Джанни Каффьеро, Иван Самарин. Неизвестный Айвазовский. «Слово», 2016
Начать загодя праздновать двухсотлетие со дня рождения великого мариниста решили не только в Третьяковской галерее, но и в издательстве «Слово». Здесь вышел могучий том, собравший в качестве иллюстраций более двух сотен неизвестных широкой публике полотен Айвазовского. Текст написали два маститых эксперта по творчеству художника – итальянец Джанни Каффьеро и Иван Самарин, русский ирландец, внучатый племянник серовской «Девочки с персиками» Веры Мамонтовой (опять, простите, какая-то отсылка к Третьяковке). Биографию Айвазовского никак нельзя назвать скучной, и надо сказать, что авторам удалось изложить ее тоже весьма занимательно, оперируя при этом колоссальным фактическим материалом.
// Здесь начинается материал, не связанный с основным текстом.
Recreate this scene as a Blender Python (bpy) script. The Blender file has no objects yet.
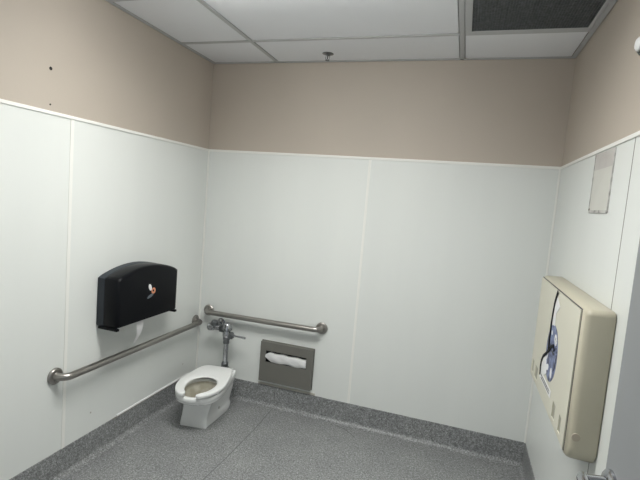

Дмитрий Липскеров. О нем и о бабочках. АСТ, 2016
Талантливый архитектор Иратов, удачливый делец и неотразимый ловелас, оказывается в центре очередной фантасмагорической битвы между светом и тьмой. Он становится первой жертвой таинственной эпидемии, в результате которой все мужское население Земли лишается гениталий. Иратов, однако, успевает породить двух существ, способных обратить этот членогеддон во благо или во зло. По-видимому, книга отражает как глубинный мужской ужас перед глобальным феминистским реваншем после возможного воцарения в Белом доме первой женщины-президента, так и является непроизвольным ответом на недавние женоненавистнические призывы некоторых религиозных деятелей. В том смысле, что повальное оскопление может быть ниспослано свыше, причем исключительно мужчинам.Ɔ.